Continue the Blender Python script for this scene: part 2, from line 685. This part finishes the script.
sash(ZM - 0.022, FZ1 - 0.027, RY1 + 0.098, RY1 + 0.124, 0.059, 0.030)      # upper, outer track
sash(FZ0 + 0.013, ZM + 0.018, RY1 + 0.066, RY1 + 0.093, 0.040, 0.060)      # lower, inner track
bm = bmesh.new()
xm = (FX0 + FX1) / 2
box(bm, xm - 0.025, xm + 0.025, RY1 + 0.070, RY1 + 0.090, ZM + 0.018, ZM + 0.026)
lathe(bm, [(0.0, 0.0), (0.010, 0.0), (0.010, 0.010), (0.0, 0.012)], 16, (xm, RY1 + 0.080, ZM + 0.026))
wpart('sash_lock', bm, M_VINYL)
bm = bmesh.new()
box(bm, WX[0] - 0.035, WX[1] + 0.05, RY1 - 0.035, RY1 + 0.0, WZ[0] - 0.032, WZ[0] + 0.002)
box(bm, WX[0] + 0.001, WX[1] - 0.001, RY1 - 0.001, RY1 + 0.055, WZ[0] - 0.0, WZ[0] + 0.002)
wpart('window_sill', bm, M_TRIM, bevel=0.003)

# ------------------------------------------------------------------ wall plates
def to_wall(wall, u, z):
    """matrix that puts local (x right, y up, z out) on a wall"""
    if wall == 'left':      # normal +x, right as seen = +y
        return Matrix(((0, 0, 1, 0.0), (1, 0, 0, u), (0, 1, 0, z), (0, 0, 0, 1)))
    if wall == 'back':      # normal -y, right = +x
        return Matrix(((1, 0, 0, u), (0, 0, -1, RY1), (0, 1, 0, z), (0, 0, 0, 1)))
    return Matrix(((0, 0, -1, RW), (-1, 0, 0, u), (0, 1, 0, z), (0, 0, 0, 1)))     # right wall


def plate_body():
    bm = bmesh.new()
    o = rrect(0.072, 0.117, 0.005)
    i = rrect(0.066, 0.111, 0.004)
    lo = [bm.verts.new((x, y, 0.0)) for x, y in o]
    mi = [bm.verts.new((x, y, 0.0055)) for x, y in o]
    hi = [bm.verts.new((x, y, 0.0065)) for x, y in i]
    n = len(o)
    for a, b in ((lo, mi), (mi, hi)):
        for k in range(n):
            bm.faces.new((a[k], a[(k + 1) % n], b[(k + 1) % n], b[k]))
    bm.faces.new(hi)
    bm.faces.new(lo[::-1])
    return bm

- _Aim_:
Extract the whole listing, character for character.

- _Expected output_:
Continue the Blender Python script for this scene: part 2, from line 685. This part finishes the script.
sash(ZM - 0.022, FZ1 - 0.027, RY1 + 0.098, RY1 + 0.124, 0.059, 0.030)      # upper, outer track
sash(FZ0 + 0.013, ZM + 0.018, RY1 + 0.066, RY1 + 0.093, 0.040, 0.060)      # lower, inner track
bm = bmesh.new()
xm = (FX0 + FX1) / 2
box(bm, xm - 0.025, xm + 0.025, RY1 + 0.070, RY1 + 0.090, ZM + 0.018, ZM + 0.026)
lathe(bm, [(0.0, 0.0), (0.010, 0.0), (0.010, 0.010), (0.0, 0.012)], 16, (xm, RY1 + 0.080, ZM + 0.026))
wpart('sash_lock', bm, M_VINYL)
bm = bmesh.new()
box(bm, WX[0] - 0.035, WX[1] + 0.05, RY1 - 0.035, RY1 + 0.0, WZ[0] - 0.032, WZ[0] + 0.002)
box(bm, WX[0] + 0.001, WX[1] - 0.001, RY1 - 0.001, RY1 + 0.055, WZ[0] - 0.0, WZ[0] + 0.002)
wpart('window_sill', bm, M_TRIM, bevel=0.003)

# ------------------------------------------------------------------ wall plates
def to_wall(wall, u, z):
    """matrix that puts local (x right, y up, z out) on a wall"""
    if wall == 'left':      # normal +x, right as seen = +y
        return Matrix(((0, 0, 1, 0.0), (1, 0, 0, u), (0, 1, 0, z), (0, 0, 0, 1)))
    if wall == 'back':      # normal -y, right = +x
        return Matrix(((1, 0, 0, u), (0, 0, -1, RY1), (0, 1, 0, z), (0, 0, 0, 1)))
    return Matrix(((0, 0, -1, RW), (-1, 0, 0, u), (0, 1, 0, z), (0, 0, 0, 1)))     # right wall


def plate_body():
    bm = bmesh.new()
    o = rrect(0.072, 0.117, 0.005)
    i = rrect(0.066, 0.111, 0.004)
    lo = [bm.verts.new((x, y, 0.0)) for x, y in o]
    mi = [bm.verts.new((x, y, 0.0055)) for x, y in o]
    hi = [bm.verts.new((x, y, 0.0065)) for x, y in i]
    n = len(o)
    for a, b in ((lo, mi), (mi, hi)):
        for k in range(n):
            bm.faces.new((a[k], a[(k + 1) % n], b[(k + 1) % n], b[k]))
    bm.faces.new(hi)
    bm.faces.new(lo[::-1])
    return bm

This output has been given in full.